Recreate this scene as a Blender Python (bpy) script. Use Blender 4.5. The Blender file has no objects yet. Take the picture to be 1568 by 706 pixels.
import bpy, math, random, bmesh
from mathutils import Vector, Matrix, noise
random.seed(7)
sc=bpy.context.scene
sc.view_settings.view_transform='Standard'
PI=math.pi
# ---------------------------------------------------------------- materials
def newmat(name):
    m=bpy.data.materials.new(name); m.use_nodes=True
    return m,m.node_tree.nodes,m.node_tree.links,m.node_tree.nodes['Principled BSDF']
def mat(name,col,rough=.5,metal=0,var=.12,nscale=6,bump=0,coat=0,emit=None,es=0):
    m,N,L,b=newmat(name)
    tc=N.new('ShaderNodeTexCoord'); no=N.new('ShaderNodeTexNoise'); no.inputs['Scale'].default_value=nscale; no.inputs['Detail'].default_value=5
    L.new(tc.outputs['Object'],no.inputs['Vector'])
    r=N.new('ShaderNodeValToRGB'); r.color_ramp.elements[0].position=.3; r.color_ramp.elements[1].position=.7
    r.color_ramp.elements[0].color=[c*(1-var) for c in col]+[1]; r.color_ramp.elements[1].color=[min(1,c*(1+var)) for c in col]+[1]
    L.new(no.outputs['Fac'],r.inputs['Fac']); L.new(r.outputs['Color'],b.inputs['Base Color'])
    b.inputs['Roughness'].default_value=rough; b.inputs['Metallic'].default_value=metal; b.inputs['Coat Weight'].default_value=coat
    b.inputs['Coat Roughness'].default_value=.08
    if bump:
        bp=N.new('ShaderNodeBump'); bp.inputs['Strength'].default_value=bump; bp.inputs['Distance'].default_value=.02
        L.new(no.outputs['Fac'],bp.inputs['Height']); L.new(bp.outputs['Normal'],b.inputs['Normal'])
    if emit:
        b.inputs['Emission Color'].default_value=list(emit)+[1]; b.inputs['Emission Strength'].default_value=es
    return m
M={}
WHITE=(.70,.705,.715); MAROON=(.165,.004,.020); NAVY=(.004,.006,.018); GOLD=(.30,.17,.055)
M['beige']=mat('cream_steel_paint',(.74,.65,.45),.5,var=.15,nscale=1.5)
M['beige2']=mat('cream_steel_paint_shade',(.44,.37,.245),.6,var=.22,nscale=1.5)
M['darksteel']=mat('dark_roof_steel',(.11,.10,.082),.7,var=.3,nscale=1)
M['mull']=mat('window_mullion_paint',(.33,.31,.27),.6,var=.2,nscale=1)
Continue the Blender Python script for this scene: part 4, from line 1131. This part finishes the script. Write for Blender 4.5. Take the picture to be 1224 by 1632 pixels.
◇ ◇ ◇ ◇
*TO DO*
Each line of the material above needs to be quoted exactly, please.

*RESPONSE TO THIS TASK*
Recreate this scene as a Blender Python (bpy) script. Use Blender 4.5. The Blender file has no objects yet. Take the picture to be 1568 by 706 pixels.
import bpy, math, random, bmesh
from mathutils import Vector, Matrix, noise
random.seed(7)
sc=bpy.context.scene
sc.view_settings.view_transform='Standard'
PI=math.pi
# ---------------------------------------------------------------- materials
def newmat(name):
    m=bpy.data.materials.new(name); m.use_nodes=True
    return m,m.node_tree.nodes,m.node_tree.links,m.node_tree.nodes['Principled BSDF']
def mat(name,col,rough=.5,metal=0,var=.12,nscale=6,bump=0,coat=0,emit=None,es=0):
    m,N,L,b=newmat(name)
    tc=N.new('ShaderNodeTexCoord'); no=N.new('ShaderNodeTexNoise'); no.inputs['Scale'].default_value=nscale; no.inputs['Detail'].default_value=5
    L.new(tc.outputs['Object'],no.inputs['Vector'])
    r=N.new('ShaderNodeValToRGB'); r.color_ramp.elements[0].position=.3; r.color_ramp.elements[1].position=.7
    r.color_ramp.elements[0].color=[c*(1-var) for c in col]+[1]; r.color_ramp.elements[1].color=[min(1,c*(1+var)) for c in col]+[1]
    L.new(no.outputs['Fac'],r.inputs['Fac']); L.new(r.outputs['Color'],b.inputs['Base Color'])
    b.inputs['Roughness'].default_value=rough; b.inputs['Metallic'].default_value=metal; b.inputs['Coat Weight'].default_value=coat
    b.inputs['Coat Roughness'].default_value=.08
    if bump:
        bp=N.new('ShaderNodeBump'); bp.inputs['Strength'].default_value=bump; bp.inputs['Distance'].default_value=.02
        L.new(no.outputs['Fac'],bp.inputs['Height']); L.new(bp.outputs['Normal'],b.inputs['Normal'])
    if emit:
        b.inputs['Emission Color'].default_value=list(emit)+[1]; b.inputs['Emission Strength'].default_value=es
    return m
M={}
WHITE=(.70,.705,.715); MAROON=(.165,.004,.020); NAVY=(.004,.006,.018); GOLD=(.30,.17,.055)
M['beige']=mat('cream_steel_paint',(.74,.65,.45),.5,var=.15,nscale=1.5)
M['beige2']=mat('cream_steel_paint_shade',(.44,.37,.245),.6,var=.22,nscale=1.5)
M['darksteel']=mat('dark_roof_steel',(.11,.10,.082),.7,var=.3,nscale=1)
M['mull']=mat('window_mullion_paint',(.33,.31,.27),.6,var=.2,nscale=1)
Continue the Blender Python script for this scene: part 4, from line 1131. This part finishes the script. Write for Blender 4.5. Take the picture to be 1224 by 1632 pixels.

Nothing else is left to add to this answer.